Almost forgot to mention (I must be losing my mind): whenever Maxwell has a psychotic episode scenes from an older movie about Satan and devils is superimposed over the film. At least some of these appear to be from Häxan.

Finally alone after Mrs. Buckley leaves, Maxwell encounters another hitch in his plans when the doctor's mean-natured grimalkin gets hungry and eats the reanimated heart! Maxwell deals with the situation quite calmly. He grabs the troublesome kitty and squeezes its eye out! The first time you see this it is pretty wild, because there obviously is not any movie magic going on. The actor playing Maxwell definitely grabs the cat playing the cat and pops the wailing animal's eye from its very socket! The trick is that the cat has a glass eye. Still, that scene is just incredible, and it gets even better because Maxwell croons over the eye before swallowing it, and the cat is either thrown or jumps through a glass window!

Elsewhere, the police are still investigating the case of the missing body. The officers of the law are getting closer to discovering Maxwell, but they keep getting distracted by the local weirdoes (who are all taxpayers). In fact, one of Dr. Meirschultz's cat raising neighbors confides to a detective that the doctor has been stealing his cats for experiments. He also tells the policeman that he is breeding rats and cats as part of home fur business. The cats eat the rats, the man skins the cats, then feeds the leftover cat carcasses to the rats. It is like a Möbius strip made of felis catus and Rattus norvegicus, and the twist is homo sapiens.

To paraphrase the prior pair of paragraphs: probable paranoid pontificator partakes of pussy's purloined peeper prior to porthole punting punishment; police puzzled.

Lacking a rejuvenated heart, there is no way that Dr. Meirschultz can be resurrected from the land of "Gave my assistant a pistol and the darn fool shot me instead of himself." Maxwell hides the body behind a brick wall in the basement.

Another kink in the story is Maxwell's estranged wife, Alice. She could care less about her worthless husband, and just spend all day laughing and joking with her girlfriends in her underwear, but the little trollop spots a newspaper article that Maxwell is the sole inheritor of a rich relative's estate. Well, that is a horse of a different color! Alice puts on her Sunday finest for a visit to Dr. Meirschultz's place. Won't her husband be surprised!

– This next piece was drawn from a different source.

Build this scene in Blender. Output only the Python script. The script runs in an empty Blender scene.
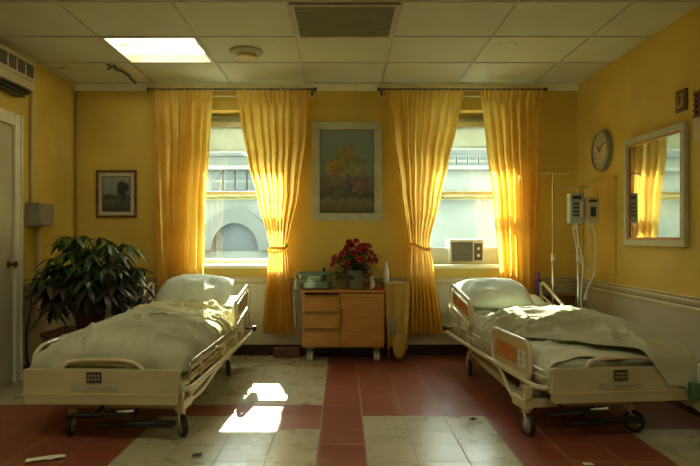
import bpy, bmesh, math, random
from mathutils import Vector, Matrix, noise
PI = math.pi
sc = bpy.context.scene
col = sc.collection
CZ = 1.17          # eye height
F = 600.0          # focal length in pixels of the 700 wide frame
def WX(px, d): return (px - 343.0) / F * d
def WZ(py, d): return CZ + (238.0 - py) / F * d

# ------------------------------------------------------------------ materials
def new_mat(name):
    m = bpy.data.materials.new(name); m.use_nodes = True
    nt = m.node_tree; b = nt.nodes['Principled BSDF']
    return m, nt, b
def mat(name, c, rough=.6, metal=0., c2=None, scale=6., bump=0., bscale=60., detail=4., spec=.5, contrast=(.35, .65), coat=0., stretch=None):
    m, nt, b = new_mat(name)
    b.inputs['Roughness'].default_value = rough
    b.inputs['Metallic'].default_value = metal
    b.inputs['Specular IOR Level'].default_value = spec
    b.inputs['Coat Weight'].default_value = coat
    tc = nt.nodes.new('ShaderNodeTexCoord')
    src = tc.outputs['Object']
    if stretch:
        mp = nt.nodes.new('ShaderNodeMapping'); mp.inputs['Scale'].default_value = stretch
        nt.links.new(src, mp.inputs['Vector']); src = mp.outputs['Vector']
    if c2 is None: c2 = tuple(x * .86 for x in c)
    n = nt.nodes.new('ShaderNodeTexNoise'); n.inputs['Scale'].default_value = scale; n.inputs['Detail'].default_value = detail
    nt.links.new(src, n.inputs['Vector'])
    r = nt.nodes.new('ShaderNodeValToRGB')
    r.color_ramp.elements[0].position = contrast[0]; r.color_ramp.elements[1].position = contrast[1]
    r.color_ramp.elements[0].color = (*c2, 1); r.color_ramp.elements[1].color = (*c, 1)
    nt.links.new(n.outputs['Fac'], r.inputs['Fac']); nt.links.new(r.outputs['Color'], b.inputs['Base Color'])
    if bump:
        n2 = nt.nodes.new('ShaderNodeTexNoise'); n2.inputs['Scale'].default_value = bscale; n2.inputs['Detail'].default_value = 3
        nt.links.new(src, n2.inputs['Vector'])
        bp = nt.nodes.new('ShaderNodeBump'); bp.inputs['Strength'].default_value = bump; bp.inputs['Distance'].default_value = .01
        nt.links.new(n2.outputs['Fac'], bp.inputs['Height']); nt.links.new(bp.outputs['Normal'], b.inputs['Normal'])
    return m
def emit(name, c, s):
    m, nt, b = new_mat(name)
    b.inputs['Base Color'].default_value = (*c, 1)
    b.inputs['Emission Color'].default_value = (*c, 1); b.inputs['Emission Strength'].default_value = s
    return m
def math_node(nt, op, a, b=None, clamp=False):
    n = nt.nodes.new('ShaderNodeMath'); n.operation = op; n.use_clamp = clamp
    for i, v in enumerate((a, b)):
        if v is None: continue
        if isinstance(v, (int, float)): n.inputs[i].default_value = v
        else: nt.links.new(v, n.inputs[i])
    return n.outputs[0]

def tile_mat(name, c, c2, grout, size, ox, oy, rough):
    m, nt, b = new_mat(name)
    tc = nt.nodes.new('ShaderNodeTexCoord'); sp = nt.nodes.new('ShaderNodeSeparateXYZ')
    nt.links.new(tc.outputs['Object'], sp.inputs[0])
    def edge(o, off):
        t = math_node(nt, 'FRACT', math_node(nt, 'DIVIDE', math_node(nt, 'SUBTRACT', o, off), size))
        a = math_node(nt, 'ABSOLUTE', math_node(nt, 'SUBTRACT', t, .5))
        return math_node(nt, 'GREATER_THAN', a, .5 - .013)
    e = math_node(nt, 'MAXIMUM', edge(sp.outputs[0], ox), edge(sp.outputs[1], oy))
    fl = nt.nodes.new('ShaderNodeVectorMath'); fl.operation = 'SNAP'; fl.inputs[1].default_value = (size, size, 10)
    ad = nt.nodes.new('ShaderNodeVectorMath'); ad.operation = 'SUBTRACT'; ad.inputs[1].default_value = (ox, oy, -5)
    nt.links.new(tc.outputs['Object'], ad.inputs[0]); nt.links.new(ad.outputs[0], fl.inputs[0])
    wn = nt.nodes.new('ShaderNodeTexWhiteNoise'); nt.links.new(fl.outputs[0], wn.inputs['Vector'])
    n = nt.nodes.new('ShaderNodeTexNoise'); n.inputs['Scale'].default_value = 7; n.inputs['Detail'].default_value = 3; n.inputs['Roughness'].default_value = .5
    nt.links.new(tc.outputs['Object'], n.inputs['Vector'])
    f = math_node(nt, 'ADD', math_node(nt, 'MULTIPLY', wn.outputs['Value'], .5), math_node(nt, 'MULTIPLY', n.outputs['Fac'], .7), True)
    mx = nt.nodes.new('ShaderNodeMix'); mx.data_type = 'RGBA'
    mx.inputs[6].default_value = (*c2, 1); mx.inputs[7].default_value = (*c, 1); nt.links.new(f, mx.inputs[0])
    mg = nt.nodes.new('ShaderNodeMix'); mg.data_type = 'RGBA'; mg.inputs[7].default_value = (*grout, 1)
    nt.links.new(e, mg.inputs[0]); nt.links.new(mx.outputs[2], mg.inputs[6]); nt.links.new(mg.outputs[2], b.inputs['Base Color'])
    rr = math_node(nt, 'ADD', math_node(nt, 'MULTIPLY', n.outputs['Fac'], .3), rough - .15)
    nt.links.new(math_node(nt, 'ADD', rr, math_node(nt, 'MULTIPLY', e, .3)), b.inputs['Roughness'])
    bp = nt.nodes.new('ShaderNodeBump'); bp.inputs['Strength'].default_value = .35; bp.inputs['Distance'].default_value = .004
    nt.links.new(math_node(nt, 'ADD', math_node(nt, 'SUBTRACT', 1, e), math_node(nt, 'MULTIPLY', n.outputs['Fac'], .12)), bp.inputs['Height'])
    nt.links.new(bp.outputs['Normal'], b.inputs['Normal'])
    return m

def cloth_mat(name, c, c2=None, trans=0., rough=.9, weave=0.):
    m, nt, b = new_mat(name)
    b.inputs['Roughness'].default_value = rough; b.inputs['Specular IOR Level'].default_value = .15
    tc = nt.nodes.new('ShaderNodeTexCoord')
    n = nt.nodes.new('ShaderNodeTexNoise'); n.inputs['Scale'].default_value = 4; n.inputs['Detail'].default_value = 4
    nt.links.new(tc.outputs['Object'], n.inputs['Vector'])
    r = nt.nodes.new('ShaderNodeValToRGB'); r.color_ramp.elements[0].position = .35; r.color_ramp.elements[1].position = .65
    r.color_ramp.elements[0].color = (*(c2 or tuple(x * .88 for x in c)), 1); r.color_ramp.elements[1].color = (*c, 1)
    nt.links.new(n.outputs['Fac'], r.inputs['Fac']); nt.links.new(r.outputs['Color'], b.inputs['Base Color'])
    n2 = nt.nodes.new('ShaderNodeTexNoise'); n2.inputs['Scale'].default_value = 26; n2.inputs['Detail'].default_value = 4
    nt.links.new(tc.outputs['Object'], n2.inputs['Vector'])
    bp = nt.nodes.new('ShaderNodeBump'); bp.inputs['Strength'].default_value = .35; bp.inputs['Distance'].default_value = .012
    nt.links.new(n2.outputs['Fac'], bp.inputs['Height']); nt.links.new(bp.outputs['Normal'], b.inputs['Normal'])
    if trans:
        t = nt.nodes.new('ShaderNodeBsdfTranslucent'); nt.links.new(r.outputs['Color'], t.inputs['Color'])
        nt.links.new(bp.outputs['Normal'], t.inputs['Normal'])
        ms = nt.nodes.new('ShaderNodeMixShader'); ms.inputs[0].default_value = trans
        nt.links.new(b.outputs[0], ms.inputs[1]); nt.links.new(t.outputs[0], ms.inputs[2])
        nt.links.new(ms.outputs[0], nt.nodes['Material Output'].inputs['Surface'])
    return m
def glass_mat(name, tint=(.93, .97, .95), gl=.1, rough=.02):
    m = bpy.data.materials.new(name); m.use_nodes = True; nt = m.node_tree
    nt.nodes.remove(nt.nodes['Principled BSDF'])
    t = nt.nodes.new('ShaderNodeBsdfTransparent'); t.inputs['Color'].default_value = (*tint, 1)
    g = nt.nodes.new('ShaderNodeBsdfGlossy'); g.inputs['Roughness'].default_value = rough
    ms = nt.nodes.new('ShaderNodeMixShader'); ms.inputs[0].default_value = gl
    nt.links.new(t.outputs[0], ms.inputs[1]); nt.links.new(g.outputs[0], ms.inputs[2])
    nt.links.new(ms.outputs[0], nt.nodes['Material Output'].inputs['Surface'])
    return m

M = {}
M['wall'] = mat('ochre_plaster', (.68, .49, .095), .75, c2=(.58, .41, .07), scale=2.2, bump=.15, bscale=35, detail=6)
M['wains'] = mat('cream_wainscot_paint', (.56, .52, .36), .6, c2=(.48, .44, .30), scale=2.5, bump=.1, bscale=30)
M['rail'] = mat('cream_trim_paint', (.58, .50, .30), .45, c2=(.50, .42, .25), scale=5)
M['white_trim'] = mat('white_trim_paint', (.84, .83, .64), .5, scale=5)
M['ceil'] = mat('ceiling_tile', (.60, .59, .43), .9, c2=(.54, .53, .38), scale=1.6, bump=.12, bscale=120, detail=8)
M['ceil_stained'] = mat('stained_ceiling_tile', (.62, .60, .43), .9, c2=(.30, .24, .13), scale=2.3, contrast=(.30, .40), bump=.12, bscale=120)
M['tbar'] = mat('ceiling_bar_paint', (.50, .47, .33), .6)
M['base'] = mat('maroon_baseboard', (.035, .012, .012), .35)
M['red'] = tile_mat('red_floor_tile', (.31, .085, .045), (.20, .048, .026), (.38, .24, .15), .267, .127, 3.94, .34)
M['cream'] = tile_mat('cream_floor_tile', (.50, .47, .30), (.38, .36, .22), (.30, .27, .17), .267, .127, 3.94, .30)
M['frame'] = mat('cream_bed_plastic', (.60, .50, .28), .42, c2=(.50, .41, .22), scale=5, coat=.15)
M['board'] = mat('tan_bed_plastic', (.50, .44, .25), .45, c2=(.42, .36, .20), scale=4, coat=.1)
M['tube'] = mat('pale_enamel_tube', (.66, .60, .40), .3, c2=(.55, .48, .3), scale=8, coat=.3)
M['chrome'] = mat('chrome', (.75, .73, .66), .18, 1., scale=5)
M['black'] = mat('black_rubber', (.012, .011, .010), .5)
M['grey'] = mat('grey_metal', (.30, .31, .26), .45, .3)
M['dgrey'] = mat('dark_grey_metal', (.09, .085, .07), .5, .3)
M['mattress'] = cloth_mat('mattress_ticking', (.58, .60, .50))
M['sheet'] = cloth_mat('white_cotton_sheet', (.76, .77, .63), (.68, .69, .55))
M['blanket'] = cloth_mat('sage_cotton_blanket', (.52, .53, .37), (.45, .46, .31))
M['throw'] = cloth_mat('cream_throw', (.66, .62, .36), (.58, .54, .30))
M['pillow'] = cloth_mat('pillow_cotton', (.68, .73, .62), (.60, .65, .54))
M['curtain'] = cloth_mat('yellow_curtain', (.92, .70, .19), (.84, .57, .12), trans=.6)
M['wood'] = mat('orange_wood', (.56, .27, .065), .38, c2=(.46, .20, .045), scale=5, stretch=(1, 1, 9), coat=.15)
M['wood_d'] = mat('dark_wood', (.16, .07, .025), .45, c2=(.10, .04, .015), scale=6, stretch=(1, 1, 8))
M['redwood'] = mat('reddish_wood', (.13, .035, .018), .4, c2=(.14, .035, .018), scale=6, stretch=(8, 1, 1))
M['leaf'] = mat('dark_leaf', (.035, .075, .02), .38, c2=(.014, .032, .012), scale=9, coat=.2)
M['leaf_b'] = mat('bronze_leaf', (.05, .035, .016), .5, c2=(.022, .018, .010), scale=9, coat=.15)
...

Yes, Maxwell is surprised. He is also mistrustful of his wife, and has noticed that same demonic "gleam" in the eye of Mrs. Buckley. The insane impersonator pits the two women against one another by telling each of them that the other woman is a dangerous psychopath. Maxwell provides both of the women with syringes filled with tranquilizer, then locks them in the basement together. Okay, that is one way to create complete bedlam in the basement. The two women go nuts, screaming and clawing at each other! Upstairs, Maxwell cackles with glee as he jumps up and down. A frog jumps across the cellar! Alice starts beating Mrs. Buckley with a piece of wood!

The police finally arrive and separate the shrieking women, and they take poor, insane Maxwell into custody. All of the characters go their merry ways, just a little less sane than when the story began. I guess in the case of Maxwell, you could say he is quite a bit less sane, and Dr. Meirschultz is dead, so nobody knows what his mental state has become.